Name:

I was previously a constitutional law and civil rights litigator and am now a journalist. I am the author of three New York Times bestselling books -- "How Would a Patriot Act" (a critique of Bush executive power theories), "Tragic Legacy" (documenting the Bush legacy), and With Liberty and Justice for Some (critiquing America's two-tiered justice system and the collapse of the rule of law for its political and financial elites). My fifth book - No Place to Hide: Edward Snowden, the NSA and the US Surveillance State - will be released on April 29, 2014 by Holt/Metropolitan.

Monday, February 06, 2006

Live blogging the NSA hearings

The logistics of live-blogging from the Committee room were too complicated, so I am live-blogging the hearings off-site. I may be able to do it from the Committee room itself for the afternoon session, but I'd rather have full blogging abilities outside of the room than be in the room.

I understood that Gonzales was going to be sworn in. Apparently, Specter decided that he did not want him to be. I think that's a good debate to begin with -- why are Republicans so eager to avoid putting Gonzales under oath ? He's testifying as a fact witness, and his prior statements at issue -- including his false assuarances to Sen. Feingold at his confirmation hearings -- were under oath, so this testimony should be, too.

* * * * *

Feingold is doing exactly what he should be doing - creating a hostile and confrontational atmosphere, rather than a boringly congenial one where the Democrats meekly accept everything (see the Alito hearings). Feingold has been seriously heroic on several of these issues, and it is excellent to see him continuing that right from the beginning at these hearings.

* * * *

As I said last night, if you have hope for Specter's independence and objectivity, just make it easy on yourself and give up those hopes and accept that he is going to be a shill for the Administration. If you are looking for Republican scrutiny, look to Brownback and, to a lesser extent, to Graham.

* * *

Of course Gonzales begins his Opening Statement by quoting Osama bin Laden and Zawahri.

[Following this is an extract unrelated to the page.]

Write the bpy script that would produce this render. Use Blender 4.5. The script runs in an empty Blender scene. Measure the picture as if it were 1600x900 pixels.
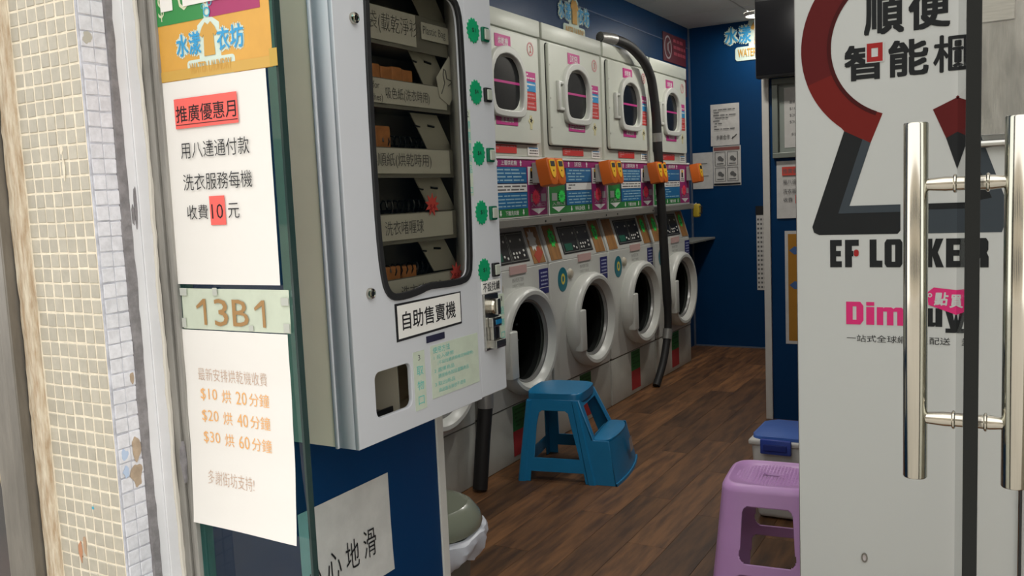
import bpy, bmesh, math, random
from mathutils import Vector, Matrix
random.seed(7)
R = math.radians
PI = math.pi
S = bpy.context.scene
COL = S.collection

# ------------------------------------------------------------------ camera
f_px = 1380.5
cd = bpy.data.cameras.new('camera'); cam = bpy.data.objects.new('camera', cd); COL.objects.link(cam)
cd.sensor_width = 36; cd.lens = 36 * f_px / 1600; cd.clip_start = .02; cd.clip_end = 100
yaw, pit, rol = R(-29.6997), R(-5.8605), R(-2.525)
fw = Vector((math.sin(yaw)*math.cos(pit), math.cos(yaw)*math.cos(pit), math.sin(pit)))
rt = Vector((math.cos(yaw), -math.sin(yaw), 0)); up = rt.cross(fw)
rt2 = rt*math.cos(rol) + up*math.sin(rol); up2 = up*math.cos(rol) - rt*math.sin(rol)
cam.matrix_world = Matrix(((rt2.x, up2.x, -fw.x, 0), (rt2.y, up2.y, -fw.y, 0), (rt2.z, up2.z, -fw.z, 1.3), (0, 0, 0, 1)))
S.camera = cam
cd.dof.use_dof = False

# ------------------------------------------------------------------ sky, exposure
w = bpy.data.worlds.new('sky'); S.world = w; w.use_nodes = True
bg = w.node_tree.nodes['Background']; bg.inputs[0].default_value = (1.0, .985, .97, 1); bg.inputs[1].default_value = 1.75
S.view_settings.view_transform = 'Standard'; S.view_settings.look = 'None'
S.view_settings.exposure = .45; S.view_settings.gamma = 1; S.view_settings.use_curve_mapping = False
CEIL_W = 7.5

# ------------------------------------------------------------------ materials
MC = {}
def mat(name, col=(.8, .8, .8), rough=.5, metal=0, var=0, scale=8, bump=0, bscale=60, alpha=None, coat=0, col2=None, stretch=None, emit=0, rnd=0):
    if name in MC: return MC[name]
    m = bpy.data.materials.new(name); m.use_nodes = True; MC[name] = m
    nt = m.node_tree; b = nt.nodes['Principled BSDF']; L = nt.links
    b.inputs['Base Color'].default_value = (*col, 1); b.inputs['Roughness'].default_value = rough; b.inputs['Metallic'].default_value = metal
    b.inputs['Coat Weight'].default_value = coat
    sp = {'blue_laminate': .22, 'dark_door_glass': .25, 'door_edge_black': .15, 'black_ink': .2, 'white_enamel': .35, 'poster_white_film': .5}.get(name, .15 if name.startswith('poster_') else .5)
    b.inputs['Specular IOR Level'].default_value = sp
    if emit:
        b.inputs['Emission Color'].default_value = (*col, 1); b.inputs['Emission Strength'].default_value = emit
    if var or col2 or bump or rnd:
        tc = nt.nodes.new('ShaderNodeTexCoord'); mp = nt.nodes.new('ShaderNodeMapping'); L.new(tc.outputs['Object'], mp.inputs[0])
        if stretch: mp.inputs['Scale'].default_value = stretch
        if rnd:
            oi = nt.nodes.new('ShaderNodeObjectInfo'); mu = nt.nodes.new('ShaderNodeMath'); mu.operation = 'MULTIPLY'; mu.inputs[1].default_value = 40
            L.new(oi.outputs['Random'], mu.inputs[0]); L.new(mu.outputs[0], mp.inputs['Location'])
    if var or col2 or rnd:
        n = nt.nodes.new('ShaderNodeTexNoise'); n.inputs['Scale'].default_value = scale; n.inputs['Detail'].default_value = 6; n.inputs['Roughness'].default_value = .6
        L.new(mp.outputs[0], n.inputs['Vector'])
        cr = nt.nodes.new('ShaderNodeValToRGB'); L.new(n.outputs['Fac'], cr.inputs[0])
        c2 = col2 or tuple(max(0, c*(1-var)) for c in col); c1 = col if col2 else tuple(min(1, c*(1+var*.5)) for c in col)
        cr.color_ramp.elements[0].position = .36; cr.color_ramp.elements[1].position = .64
        cr.color_ramp.elements[0].color = (*c2, 1); cr.color_ramp.elements[1].color = (*c1, 1)
        out = cr.outputs[0]
        if rnd:
            hs = nt.nodes.new('ShaderNodeHueSaturation'); mr = nt.nodes.new('ShaderNodeMapRange'); mr.inputs['To Min'].default_value = 1-rnd; mr.inputs['To Max'].default_value = 1+rnd
            L.new(oi.outputs['Random'], mr.inputs['Value']); L.new(mr.outputs[0], hs.inputs['Value']); L.new(out, hs.inputs['Color']); out = hs.outputs[0]
        L.new(out, b.inputs['Base Color'])
    if bump:
        n2 = nt.nodes.new('ShaderNodeTexNoise'); n2.inputs['Scale'].default_value = bscale; n2.inputs['Detail'].default_value = 4; L.new(mp.outputs[0], n2.inputs['Vector'])
        bp = nt.nodes.new('ShaderNodeBump'); bp.inputs['Strength'].default_value = bump; bp.inputs['Distance'].default_value = .004
        L.new(n2.outputs['Fac'], bp.inputs['Height']); L.new(bp.outputs[0], b.inputs['Normal'])
    return m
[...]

We used to quote Madison, Jefferson and Lincoln to decide what the principles of our Government are going to be. Now we quote Al Qaeda. The Administration wants Al Qaeda and its speeches to dictate the type of Government we have. It is the centerpiece of everything they do and say.

* * * *

Gonzales is smug and thinks he can just spew the standard Bush talking points about defending the nation and Al Qaeda. I think he's going to have to do more work than that here (if he can) to satisfy the Senators.

Can someone please tell Arlen Specter that even if they're only eavesdropping on Al Qaeda members talking to Americans, it's still against the law to do it without warrants, and that it's exactly then when it would be incredibly easy to get warrants from the FISA court?

* * * *

Gonzales clearly said in his Press Conference with Gen. Hayden that they were told that they could not get the amendments to FISA they wanted. He's now falsely claiming that all he meant was that they couldn't get those amendments without disclosing national security secrets.

It's interesting how they keep having to "clarify" their statements becasue the statements they made statements which were false.

It's also ludicrous that FISA couldn't have been amended without disclosing operational details. Senators introduced amendments to amend FISA and the Administraiton supported certain of those amendments, and even proposed some of their own.

* * * *

Leahy's anger is excellent, real and poignant. As always, the Administration wants to imply that only they care about 9/11 and remember it. Leahy has had enough of that - he works in Washington every day, was in the Capitol when 9/11 happened, and everyone should be sick of the Administration's exploitation of 9/11 to defend itself politically. It looks like Leahy is.

* * * *

Leahy makes another crucial point - FISA was amended by the Patriot Act based on the requests of the Bush Administration - Democrats and Republicans got together in the wake of 9/11 to give the Administration everything they said they needed in amended FISA - and then he went and violated it anyway.

* * * *

How funny that Orrin Hatch seems to think that Congress has no right to restrict the President's eavesdropping powers. I wonder why he voted in 2001 to amend FISA to define the restrictions on the President's eavesdropping activities if Congress has no right to regulate them. Voting for FISA seems to be an odd thing to do for someone who believes that Congress has no right to regulate the Executive's eavesdropping activities.

* * * *

Michael DeWine thinks it's too bad that they violated the law, but since they did, maybe they would consider letting Congress change the law to make what they are doing legal. That's very nice and accomodating of him.

Gonzales thinks there's too much annoying paperwork (an inch thick!) to get FISA warrants, so they just didn't. What's the problem?